Perry Commercial sent emails notifying tenants of upcoming eviction hearings; it asked tenants to move out before their hearing date. The hearings never existed.

BOISE, Idaho — Two clients at rental assistance nonprofit Jesse Tree received emails from their property manager about an upcoming eviction hearing date in response to the tenants falling behind on bills.

Perry Commercial manages The Springs of Roal Oaks on Cole Road in Boise. Erica Hamrick and her husband, Daniel, live at the complex and have tallied up more than $3,500 in fees; these are additional charges on top of their rent, according to Hamrick. The couple did not pay the fees because the property managers would not explain to them what the charges were for, according to Hamrick.

"The eviction hearing is scheduled for Friday, and I do still have time to cancel it," an October 31 email from Perry to Hamrick said. "Can you be out by [the end of day] Thursday?"

The eviction hearing - assumed to be set for November 3rd - was fake.

"There is no eviction court in Ada County on Fridays. And so, I looked it up in the court system and found that they didn't have a court date," Jesse Tree case manager Cory Johnson said. "It's unheard of. There's not a precedent for this."

Johnson has another client that received a similar message from Perry on that same day. The fake eviction hearing date is a tool to create urgency and make tenants voluntarily leave their unit, according to Hamrick.

"So, they don't have to go through court and all of that stuff," Hamrick said. "It just shows their character. They're dishonest."

Jesse Tree filed a complaint with Idaho Attorney General Raul Labrador, according to Johnson. Perry's actions through this email, in Johnson's estimation, fall under what Jesse Tree calls 'illegal evictions.'

"We meet folks where the property management has said, 'You're behind on rent, you need to leave.' Or [the tenant is] complaining about certain repair conditions or how they're being treated in the property," Johnson said. "And the property management says, 'Okay, then you need to get out.' And but that's not going through the certain legal streams that happen within the actual court system."

The Hamrick's were officially evicted - legally - in a hearing Tuesday night.
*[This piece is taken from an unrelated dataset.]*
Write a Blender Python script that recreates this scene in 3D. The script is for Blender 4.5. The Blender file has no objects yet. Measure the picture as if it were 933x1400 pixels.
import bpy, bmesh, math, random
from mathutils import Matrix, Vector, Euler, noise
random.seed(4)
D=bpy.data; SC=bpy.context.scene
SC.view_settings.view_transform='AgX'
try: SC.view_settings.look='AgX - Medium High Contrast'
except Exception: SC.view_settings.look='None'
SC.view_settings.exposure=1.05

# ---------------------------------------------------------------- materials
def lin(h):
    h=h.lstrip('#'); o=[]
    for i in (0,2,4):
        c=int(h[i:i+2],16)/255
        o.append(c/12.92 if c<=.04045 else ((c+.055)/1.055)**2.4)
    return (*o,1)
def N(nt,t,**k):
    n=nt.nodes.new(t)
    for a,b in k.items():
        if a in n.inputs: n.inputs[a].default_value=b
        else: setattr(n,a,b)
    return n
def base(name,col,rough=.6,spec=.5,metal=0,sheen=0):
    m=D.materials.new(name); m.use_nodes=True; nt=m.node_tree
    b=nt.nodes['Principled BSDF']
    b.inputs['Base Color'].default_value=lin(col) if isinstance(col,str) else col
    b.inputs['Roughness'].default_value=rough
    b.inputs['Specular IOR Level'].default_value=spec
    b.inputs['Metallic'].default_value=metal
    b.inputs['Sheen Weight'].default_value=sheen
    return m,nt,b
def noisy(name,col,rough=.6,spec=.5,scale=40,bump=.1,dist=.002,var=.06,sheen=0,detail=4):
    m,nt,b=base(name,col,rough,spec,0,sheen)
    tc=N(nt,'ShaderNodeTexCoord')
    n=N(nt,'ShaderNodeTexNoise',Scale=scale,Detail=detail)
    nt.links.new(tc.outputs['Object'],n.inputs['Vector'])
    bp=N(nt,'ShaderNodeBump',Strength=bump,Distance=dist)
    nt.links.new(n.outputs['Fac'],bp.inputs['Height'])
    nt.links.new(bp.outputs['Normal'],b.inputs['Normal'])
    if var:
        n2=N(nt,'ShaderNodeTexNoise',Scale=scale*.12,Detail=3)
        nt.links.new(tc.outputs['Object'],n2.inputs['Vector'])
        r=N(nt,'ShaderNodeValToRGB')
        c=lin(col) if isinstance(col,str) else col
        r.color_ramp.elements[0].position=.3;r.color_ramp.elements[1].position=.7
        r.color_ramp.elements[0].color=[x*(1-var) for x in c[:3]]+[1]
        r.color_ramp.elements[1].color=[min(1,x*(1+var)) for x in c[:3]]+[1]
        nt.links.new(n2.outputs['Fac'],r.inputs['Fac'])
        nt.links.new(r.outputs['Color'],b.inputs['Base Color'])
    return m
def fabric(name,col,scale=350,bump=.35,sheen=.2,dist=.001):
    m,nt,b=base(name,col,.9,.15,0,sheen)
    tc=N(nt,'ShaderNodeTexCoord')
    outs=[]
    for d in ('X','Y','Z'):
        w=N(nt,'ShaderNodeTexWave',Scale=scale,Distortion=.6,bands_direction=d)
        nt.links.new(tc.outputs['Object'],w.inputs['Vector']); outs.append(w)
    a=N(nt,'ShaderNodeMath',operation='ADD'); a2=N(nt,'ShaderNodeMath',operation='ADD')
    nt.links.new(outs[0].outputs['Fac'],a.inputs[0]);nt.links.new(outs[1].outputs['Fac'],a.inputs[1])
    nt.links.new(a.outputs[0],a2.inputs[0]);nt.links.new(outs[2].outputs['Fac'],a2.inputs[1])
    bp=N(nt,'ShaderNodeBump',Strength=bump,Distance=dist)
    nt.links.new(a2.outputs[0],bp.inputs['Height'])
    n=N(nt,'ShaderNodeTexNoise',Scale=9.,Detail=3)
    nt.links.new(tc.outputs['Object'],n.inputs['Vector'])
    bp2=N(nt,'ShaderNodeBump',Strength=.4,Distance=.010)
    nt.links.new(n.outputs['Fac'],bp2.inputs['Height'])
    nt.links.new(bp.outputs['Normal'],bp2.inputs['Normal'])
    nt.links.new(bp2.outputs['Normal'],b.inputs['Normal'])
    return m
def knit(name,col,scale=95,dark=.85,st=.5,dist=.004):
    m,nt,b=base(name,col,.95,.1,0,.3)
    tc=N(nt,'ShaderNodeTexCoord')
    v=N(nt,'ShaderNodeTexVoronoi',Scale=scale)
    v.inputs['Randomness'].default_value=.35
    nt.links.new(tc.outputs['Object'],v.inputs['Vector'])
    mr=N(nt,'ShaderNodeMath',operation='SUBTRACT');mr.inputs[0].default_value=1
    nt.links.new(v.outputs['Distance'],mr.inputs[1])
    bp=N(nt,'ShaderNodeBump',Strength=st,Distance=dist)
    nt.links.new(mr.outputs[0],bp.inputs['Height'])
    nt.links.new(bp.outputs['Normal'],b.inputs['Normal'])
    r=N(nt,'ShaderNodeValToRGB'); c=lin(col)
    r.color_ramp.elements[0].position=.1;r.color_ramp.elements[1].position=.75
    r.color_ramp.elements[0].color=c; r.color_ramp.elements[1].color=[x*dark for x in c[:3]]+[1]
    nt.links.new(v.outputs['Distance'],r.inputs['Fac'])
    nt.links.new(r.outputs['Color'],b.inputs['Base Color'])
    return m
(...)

They must leave their unit by January 1st.

"We just wanted them to tell us what this money was for and what these charges are. Why have you put these [charges] on there?" Hamrick said.

The couple offered to pay back $3,500 in fees - slightly below what the property management officially billed the tenants - by the summer of 2024. The property managers declined the offer, according to Hamrick.

"I'm not sure about their motivations," Johnson said. "That's a really important aspect of what we do here - to just educate tenants on what their rights are under the law and under the contract."

Eviction hearings in Ada County reached 1,305 cases in 2023, according to the latest numbers from Jesse Tree. That's an increase from 805 in 2022 and 568 in 2021.

Perry Commercial and the specific manager who sent these email notifications did not respond to KTVB for comment at the time of publication.